(EXERCISE PROMPT):
Copy every line in which the string "from" occurs.

(DATASET EXCERPT):
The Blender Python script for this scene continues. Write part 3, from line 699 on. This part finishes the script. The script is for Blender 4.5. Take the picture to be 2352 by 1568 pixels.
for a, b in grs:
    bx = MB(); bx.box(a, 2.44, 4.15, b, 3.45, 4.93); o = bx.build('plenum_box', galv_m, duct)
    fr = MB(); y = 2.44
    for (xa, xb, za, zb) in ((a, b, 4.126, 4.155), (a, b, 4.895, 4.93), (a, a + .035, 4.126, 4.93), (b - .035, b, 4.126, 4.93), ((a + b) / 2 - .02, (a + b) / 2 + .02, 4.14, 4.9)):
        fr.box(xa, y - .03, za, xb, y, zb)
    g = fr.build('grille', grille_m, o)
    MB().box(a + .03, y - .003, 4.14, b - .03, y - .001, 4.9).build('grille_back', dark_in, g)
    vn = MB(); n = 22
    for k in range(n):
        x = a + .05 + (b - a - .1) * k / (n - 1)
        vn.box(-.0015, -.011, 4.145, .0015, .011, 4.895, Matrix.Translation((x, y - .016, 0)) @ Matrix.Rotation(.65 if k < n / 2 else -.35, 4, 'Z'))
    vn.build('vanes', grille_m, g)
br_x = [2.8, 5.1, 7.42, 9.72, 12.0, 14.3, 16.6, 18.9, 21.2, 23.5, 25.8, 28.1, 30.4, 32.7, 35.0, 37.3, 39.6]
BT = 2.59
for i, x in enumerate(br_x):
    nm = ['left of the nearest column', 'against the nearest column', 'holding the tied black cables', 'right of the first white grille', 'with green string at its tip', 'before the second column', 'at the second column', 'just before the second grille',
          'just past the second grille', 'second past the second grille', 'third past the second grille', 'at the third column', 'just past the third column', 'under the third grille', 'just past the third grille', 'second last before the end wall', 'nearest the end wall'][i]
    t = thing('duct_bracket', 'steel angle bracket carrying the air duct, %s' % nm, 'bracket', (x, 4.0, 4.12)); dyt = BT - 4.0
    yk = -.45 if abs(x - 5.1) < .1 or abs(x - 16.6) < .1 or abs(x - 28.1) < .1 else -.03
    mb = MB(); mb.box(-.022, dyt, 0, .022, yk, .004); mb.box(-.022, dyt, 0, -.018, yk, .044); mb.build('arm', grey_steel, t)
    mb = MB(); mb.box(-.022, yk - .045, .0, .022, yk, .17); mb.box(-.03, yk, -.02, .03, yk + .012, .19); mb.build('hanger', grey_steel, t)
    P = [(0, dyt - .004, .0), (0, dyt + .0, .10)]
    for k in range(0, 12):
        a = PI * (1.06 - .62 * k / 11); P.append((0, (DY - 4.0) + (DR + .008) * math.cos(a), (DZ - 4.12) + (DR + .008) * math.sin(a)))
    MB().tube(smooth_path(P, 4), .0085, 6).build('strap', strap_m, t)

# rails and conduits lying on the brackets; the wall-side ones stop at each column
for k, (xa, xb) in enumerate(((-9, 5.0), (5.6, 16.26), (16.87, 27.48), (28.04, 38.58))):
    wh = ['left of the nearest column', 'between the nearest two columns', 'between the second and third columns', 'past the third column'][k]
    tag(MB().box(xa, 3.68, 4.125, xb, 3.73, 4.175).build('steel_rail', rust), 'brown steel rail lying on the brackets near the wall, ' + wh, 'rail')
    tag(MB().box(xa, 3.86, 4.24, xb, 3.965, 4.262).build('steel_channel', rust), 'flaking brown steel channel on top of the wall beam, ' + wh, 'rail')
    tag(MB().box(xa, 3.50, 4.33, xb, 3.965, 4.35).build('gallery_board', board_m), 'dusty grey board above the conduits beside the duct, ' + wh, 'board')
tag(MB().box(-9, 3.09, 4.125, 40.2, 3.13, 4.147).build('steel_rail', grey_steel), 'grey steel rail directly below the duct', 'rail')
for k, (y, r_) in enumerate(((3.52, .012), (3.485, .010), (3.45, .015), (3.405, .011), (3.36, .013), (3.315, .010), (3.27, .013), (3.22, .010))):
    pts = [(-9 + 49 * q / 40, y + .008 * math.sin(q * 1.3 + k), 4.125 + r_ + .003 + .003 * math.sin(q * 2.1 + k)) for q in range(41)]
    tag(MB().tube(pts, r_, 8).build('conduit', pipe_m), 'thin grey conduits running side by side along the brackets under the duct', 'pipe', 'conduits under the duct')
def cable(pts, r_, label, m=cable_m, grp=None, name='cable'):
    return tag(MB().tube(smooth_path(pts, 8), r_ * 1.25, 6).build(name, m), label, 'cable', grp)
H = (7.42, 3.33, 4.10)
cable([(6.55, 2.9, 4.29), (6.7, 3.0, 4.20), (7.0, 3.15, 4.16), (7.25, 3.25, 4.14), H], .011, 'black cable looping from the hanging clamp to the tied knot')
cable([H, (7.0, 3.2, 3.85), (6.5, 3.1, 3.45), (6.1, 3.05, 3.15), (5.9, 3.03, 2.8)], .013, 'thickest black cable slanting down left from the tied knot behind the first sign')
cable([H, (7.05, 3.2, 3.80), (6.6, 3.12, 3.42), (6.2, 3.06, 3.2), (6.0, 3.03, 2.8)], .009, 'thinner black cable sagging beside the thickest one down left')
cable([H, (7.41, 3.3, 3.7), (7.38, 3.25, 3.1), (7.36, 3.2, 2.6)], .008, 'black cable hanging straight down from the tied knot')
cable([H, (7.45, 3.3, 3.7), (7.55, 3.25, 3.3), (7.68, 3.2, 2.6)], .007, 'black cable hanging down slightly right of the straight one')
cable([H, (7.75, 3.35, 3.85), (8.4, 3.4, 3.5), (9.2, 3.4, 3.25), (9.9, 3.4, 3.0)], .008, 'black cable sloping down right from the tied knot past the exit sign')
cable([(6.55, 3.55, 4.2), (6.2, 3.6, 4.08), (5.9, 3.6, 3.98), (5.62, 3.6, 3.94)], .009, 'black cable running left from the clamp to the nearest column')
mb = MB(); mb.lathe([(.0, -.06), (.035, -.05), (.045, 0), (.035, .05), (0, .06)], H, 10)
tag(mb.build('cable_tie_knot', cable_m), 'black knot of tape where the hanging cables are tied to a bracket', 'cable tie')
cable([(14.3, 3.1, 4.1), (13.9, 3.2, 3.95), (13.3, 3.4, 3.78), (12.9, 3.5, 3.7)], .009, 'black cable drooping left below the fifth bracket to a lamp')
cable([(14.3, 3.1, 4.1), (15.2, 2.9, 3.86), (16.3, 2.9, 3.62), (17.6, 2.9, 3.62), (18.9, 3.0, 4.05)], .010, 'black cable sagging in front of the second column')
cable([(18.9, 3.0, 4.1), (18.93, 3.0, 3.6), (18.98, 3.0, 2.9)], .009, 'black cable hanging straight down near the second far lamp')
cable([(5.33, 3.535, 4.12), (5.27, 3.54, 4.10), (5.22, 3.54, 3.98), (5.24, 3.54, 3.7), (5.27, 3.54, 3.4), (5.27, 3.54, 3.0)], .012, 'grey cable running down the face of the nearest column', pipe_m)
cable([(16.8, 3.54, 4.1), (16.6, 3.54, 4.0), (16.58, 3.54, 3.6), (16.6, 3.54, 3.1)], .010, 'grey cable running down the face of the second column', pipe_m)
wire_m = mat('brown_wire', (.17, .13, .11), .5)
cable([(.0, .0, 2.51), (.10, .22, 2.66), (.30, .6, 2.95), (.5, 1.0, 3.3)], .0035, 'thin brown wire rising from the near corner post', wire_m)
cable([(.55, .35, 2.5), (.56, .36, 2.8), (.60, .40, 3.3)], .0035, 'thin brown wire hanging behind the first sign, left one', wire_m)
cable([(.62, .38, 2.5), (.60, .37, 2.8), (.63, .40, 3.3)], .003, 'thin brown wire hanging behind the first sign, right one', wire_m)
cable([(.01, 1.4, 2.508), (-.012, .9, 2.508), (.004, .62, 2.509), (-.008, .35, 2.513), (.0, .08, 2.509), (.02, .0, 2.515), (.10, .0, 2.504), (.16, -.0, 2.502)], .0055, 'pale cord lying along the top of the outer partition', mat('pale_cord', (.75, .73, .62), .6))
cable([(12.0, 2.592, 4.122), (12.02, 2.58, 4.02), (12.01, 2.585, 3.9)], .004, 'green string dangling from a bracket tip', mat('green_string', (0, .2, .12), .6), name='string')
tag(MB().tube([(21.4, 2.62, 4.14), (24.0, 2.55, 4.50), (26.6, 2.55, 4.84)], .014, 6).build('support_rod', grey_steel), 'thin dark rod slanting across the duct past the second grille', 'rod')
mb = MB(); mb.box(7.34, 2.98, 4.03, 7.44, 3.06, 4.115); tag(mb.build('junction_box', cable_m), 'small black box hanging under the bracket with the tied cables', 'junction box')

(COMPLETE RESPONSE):
The Blender Python script for this scene continues. Write part 3, from line 699 on. This part finishes the script. The script is for Blender 4.5. Take the picture to be 2352 by 1568 pixels.
cable([(6.55, 2.9, 4.29), (6.7, 3.0, 4.20), (7.0, 3.15, 4.16), (7.25, 3.25, 4.14), H], .011, 'black cable looping from the hanging clamp to the tied knot')
cable([H, (7.0, 3.2, 3.85), (6.5, 3.1, 3.45), (6.1, 3.05, 3.15), (5.9, 3.03, 2.8)], .013, 'thickest black cable slanting down left from the tied knot behind the first sign')
cable([H, (7.41, 3.3, 3.7), (7.38, 3.25, 3.1), (7.36, 3.2, 2.6)], .008, 'black cable hanging straight down from the tied knot')
cable([H, (7.75, 3.35, 3.85), (8.4, 3.4, 3.5), (9.2, 3.4, 3.25), (9.9, 3.4, 3.0)], .008, 'black cable sloping down right from the tied knot past the exit sign')
cable([(6.55, 3.55, 4.2), (6.2, 3.6, 4.08), (5.9, 3.6, 3.98), (5.62, 3.6, 3.94)], .009, 'black cable running left from the clamp to the nearest column')
cable([(.0, .0, 2.51), (.10, .22, 2.66), (.30, .6, 2.95), (.5, 1.0, 3.3)], .0035, 'thin brown wire rising from the near corner post', wire_m)
cable([(12.0, 2.592, 4.122), (12.02, 2.58, 4.02), (12.01, 2.585, 3.9)], .004, 'green string dangling from a bracket tip', mat('green_string', (0, .2, .12), .6), name='string')